Look at devolution, another aspect mentioned at the beginning of the debate, and its EU counterpart of subsidiarity. The whole point of these treaty changes was to enable regions and EU members themselves to shed some powers outwards. EU law has therefore become enmeshed in sub-national and regional law, and these strands cannot simply be pulled apart. There are also EU laws and institutions already incorporated into UK law. On crime prevention, can we look forward to the same co-operation with the EU as before?

These things may seem obvious but surely the public should be told about them. Not even the keenest Brexiter will argue that we can simply float offshore when there are vital issues of defence, security and immigration at stake. Recently we opted back into measures like the European arrest warrant, Europol and Eurojust. That was a Conservative Government recognising the need to co-operate on these issues. How can those instruments be replaced?

This surely leads to the question of red lines and what Parliament should discuss now instead of awaiting the pleasure of the Executive. Now that the Prime Minister and her Cabinet have had months to think about this, why can they not come up with broad principles in a Green Paper, as mentioned by my noble friend Lord Kerr? I do not foresee any blocking by Parliament—nobody has mentioned it—which is what the Brexit media say the Government fear. I would like to see engagement at stage one. Parliament needs to see what is broadly proposed and can be discussed with MPs and Peers before Article 50 is triggered. This could surely be done between January and March.

Some issues governed by EU law cannot even wait for discussion, as mentioned already. The Government should announce them as soon as possible. They are issues such as the status of EU citizens here and our own citizens in Europe, mentioned by the noble Lord, Lord MacGregor. Pressing issues of funding affect universities—mentioned by my noble friend Lord Bilimoria—and rural areas, for which the Government have provided too little comfort so far. These questions need to be decided now, as has been argued repeatedly.

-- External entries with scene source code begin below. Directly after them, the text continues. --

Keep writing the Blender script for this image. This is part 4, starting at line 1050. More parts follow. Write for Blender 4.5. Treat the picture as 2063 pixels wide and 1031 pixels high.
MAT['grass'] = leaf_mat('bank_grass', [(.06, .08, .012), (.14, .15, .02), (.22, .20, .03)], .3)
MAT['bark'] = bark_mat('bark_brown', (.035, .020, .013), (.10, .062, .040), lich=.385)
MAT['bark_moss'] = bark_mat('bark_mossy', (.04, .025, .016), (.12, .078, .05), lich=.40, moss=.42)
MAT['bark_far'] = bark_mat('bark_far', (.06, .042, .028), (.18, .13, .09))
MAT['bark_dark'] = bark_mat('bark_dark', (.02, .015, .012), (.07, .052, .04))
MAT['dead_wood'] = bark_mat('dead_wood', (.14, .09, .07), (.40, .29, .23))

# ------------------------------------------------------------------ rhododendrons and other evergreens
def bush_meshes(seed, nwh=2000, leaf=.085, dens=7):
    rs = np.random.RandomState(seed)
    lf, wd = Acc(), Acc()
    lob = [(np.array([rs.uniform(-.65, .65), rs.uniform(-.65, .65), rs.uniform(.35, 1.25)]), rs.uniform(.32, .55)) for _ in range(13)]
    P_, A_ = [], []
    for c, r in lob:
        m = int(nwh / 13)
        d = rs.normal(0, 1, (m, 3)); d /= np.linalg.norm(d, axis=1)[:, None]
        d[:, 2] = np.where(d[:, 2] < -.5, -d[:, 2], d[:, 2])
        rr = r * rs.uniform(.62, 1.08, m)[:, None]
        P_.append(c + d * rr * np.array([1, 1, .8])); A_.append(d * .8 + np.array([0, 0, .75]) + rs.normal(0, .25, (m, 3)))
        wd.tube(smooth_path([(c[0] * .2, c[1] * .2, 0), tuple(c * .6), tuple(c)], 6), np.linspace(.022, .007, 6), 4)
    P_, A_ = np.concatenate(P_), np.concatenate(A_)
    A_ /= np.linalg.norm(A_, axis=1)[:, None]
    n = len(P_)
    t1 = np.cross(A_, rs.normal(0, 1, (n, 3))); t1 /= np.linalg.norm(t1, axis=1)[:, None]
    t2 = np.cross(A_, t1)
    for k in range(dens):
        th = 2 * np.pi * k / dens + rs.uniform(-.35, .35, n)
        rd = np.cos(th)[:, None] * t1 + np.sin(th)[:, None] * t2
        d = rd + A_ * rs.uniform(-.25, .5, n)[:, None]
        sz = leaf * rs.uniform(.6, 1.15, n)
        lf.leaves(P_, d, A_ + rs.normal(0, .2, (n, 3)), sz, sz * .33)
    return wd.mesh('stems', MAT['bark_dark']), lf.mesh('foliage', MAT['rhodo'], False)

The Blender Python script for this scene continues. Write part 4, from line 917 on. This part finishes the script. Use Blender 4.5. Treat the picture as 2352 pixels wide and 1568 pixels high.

In this revising Chamber, we offer not a decision but a second opinion based on our expertise and experience. That is universally recognised and in a sense the Government are encouraging us to offer that—but it cannot be in a vacuum. Having reread the recent Brexit Statement, I wonder whether the Government took the point that it is not just time for debates of our own reports that we seek but—the Minister might like to focus on this—the application of the wisdom in those reports to the Government’s own plans and intentions. Surely the least the Minister will say today is that the Government intend to have an outline of these plans in time for us to debate them before next March.

Finally, the issue many of us are concerned about is not Article 50 but executive power. Parliament has continually sought to control the Executive and, once again, the Executive assume that they alone have the right to direct the course this country is to take. Parliament could again be presented with a fait accompli, albeit dressed up in the appearance of a choice. We must face that. We are currently on a fault line, running across America and Europe, between those who fear centralised power, uncontrolled migration and liberal economics, and those who wish to defend shared alliances, universal human rights and free movement of goods and people. This is a dangerous moment in history that cannot be left to a one-off decision of the people. It should be openly discussed in our Parliament before we move towards what I accept is inevitable change.